[START PROVIDED MATERIAL]

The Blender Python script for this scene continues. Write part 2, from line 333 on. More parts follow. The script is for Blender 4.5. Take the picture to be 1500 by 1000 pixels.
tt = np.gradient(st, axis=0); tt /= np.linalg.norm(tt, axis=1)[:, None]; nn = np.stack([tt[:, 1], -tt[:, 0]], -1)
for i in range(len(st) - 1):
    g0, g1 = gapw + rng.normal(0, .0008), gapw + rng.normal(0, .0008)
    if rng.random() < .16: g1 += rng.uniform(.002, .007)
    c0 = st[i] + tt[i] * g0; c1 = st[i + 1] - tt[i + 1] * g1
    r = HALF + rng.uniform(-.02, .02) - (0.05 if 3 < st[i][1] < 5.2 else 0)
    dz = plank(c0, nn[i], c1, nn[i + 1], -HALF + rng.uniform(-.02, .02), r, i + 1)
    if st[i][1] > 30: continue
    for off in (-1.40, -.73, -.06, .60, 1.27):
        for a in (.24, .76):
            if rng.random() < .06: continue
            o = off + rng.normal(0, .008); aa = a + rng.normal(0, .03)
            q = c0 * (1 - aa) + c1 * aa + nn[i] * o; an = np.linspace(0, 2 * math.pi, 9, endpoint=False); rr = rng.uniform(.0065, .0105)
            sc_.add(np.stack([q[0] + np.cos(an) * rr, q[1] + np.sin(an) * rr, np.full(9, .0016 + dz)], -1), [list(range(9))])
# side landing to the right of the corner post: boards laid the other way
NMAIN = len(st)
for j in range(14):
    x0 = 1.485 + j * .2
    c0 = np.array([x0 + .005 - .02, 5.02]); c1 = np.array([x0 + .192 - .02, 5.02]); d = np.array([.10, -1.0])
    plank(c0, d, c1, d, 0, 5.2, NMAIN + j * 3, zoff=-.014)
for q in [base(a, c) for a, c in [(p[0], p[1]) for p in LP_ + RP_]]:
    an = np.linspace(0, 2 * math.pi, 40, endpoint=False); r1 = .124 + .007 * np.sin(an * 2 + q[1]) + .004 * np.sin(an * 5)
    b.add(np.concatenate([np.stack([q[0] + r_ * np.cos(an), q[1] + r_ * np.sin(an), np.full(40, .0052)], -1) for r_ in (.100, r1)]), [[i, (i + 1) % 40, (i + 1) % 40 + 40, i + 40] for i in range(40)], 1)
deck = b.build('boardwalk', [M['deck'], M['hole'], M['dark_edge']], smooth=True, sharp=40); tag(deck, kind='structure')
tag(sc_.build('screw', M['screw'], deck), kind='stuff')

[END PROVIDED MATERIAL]

_INSTRUCTION_
Please reproduce each line exactly as written.

_WRITTEN RESPONSE_
The Blender Python script for this scene continues. Write part 2, from line 333 on. More parts follow. The script is for Blender 4.5. Take the picture to be 1500 by 1000 pixels.
tt = np.gradient(st, axis=0); tt /= np.linalg.norm(tt, axis=1)[:, None]; nn = np.stack([tt[:, 1], -tt[:, 0]], -1)
for i in range(len(st) - 1):
    g0, g1 = gapw + rng.normal(0, .0008), gapw + rng.normal(0, .0008)
    if rng.random() < .16: g1 += rng.uniform(.002, .007)
    c0 = st[i] + tt[i] * g0; c1 = st[i + 1] - tt[i + 1] * g1
    r = HALF + rng.uniform(-.02, .02) - (0.05 if 3 < st[i][1] < 5.2 else 0)
    dz = plank(c0, nn[i], c1, nn[i + 1], -HALF + rng.uniform(-.02, .02), r, i + 1)
    if st[i][1] > 30: continue
    for off in (-1.40, -.73, -.06, .60, 1.27):
        for a in (.24, .76):
            if rng.random() < .06: continue
            o = off + rng.normal(0, .008); aa = a + rng.normal(0, .03)
            q = c0 * (1 - aa) + c1 * aa + nn[i] * o; an = np.linspace(0, 2 * math.pi, 9, endpoint=False); rr = rng.uniform(.0065, .0105)
            sc_.add(np.stack([q[0] + np.cos(an) * rr, q[1] + np.sin(an) * rr, np.full(9, .0016 + dz)], -1), [list(range(9))])
# side landing to the right of the corner post: boards laid the other way
NMAIN = len(st)
for j in range(14):
    x0 = 1.485 + j * .2
    c0 = np.array([x0 + .005 - .02, 5.02]); c1 = np.array([x0 + .192 - .02, 5.02]); d = np.array([.10, -1.0])
    plank(c0, d, c1, d, 0, 5.2, NMAIN + j * 3, zoff=-.014)
for q in [base(a, c) for a, c in [(p[0], p[1]) for p in LP_ + RP_]]:
    an = np.linspace(0, 2 * math.pi, 40, endpoint=False); r1 = .124 + .007 * np.sin(an * 2 + q[1]) + .004 * np.sin(an * 5)
    b.add(np.concatenate([np.stack([q[0] + r_ * np.cos(an), q[1] + r_ * np.sin(an), np.full(40, .0052)], -1) for r_ in (.100, r1)]), [[i, (i + 1) % 40, (i + 1) % 40 + 40, i + 40] for i in range(40)], 1)
deck = b.build('boardwalk', [M['deck'], M['hole'], M['dark_edge']], smooth=True, sharp=40); tag(deck, kind='structure')
tag(sc_.build('screw', M['screw'], deck), kind='stuff')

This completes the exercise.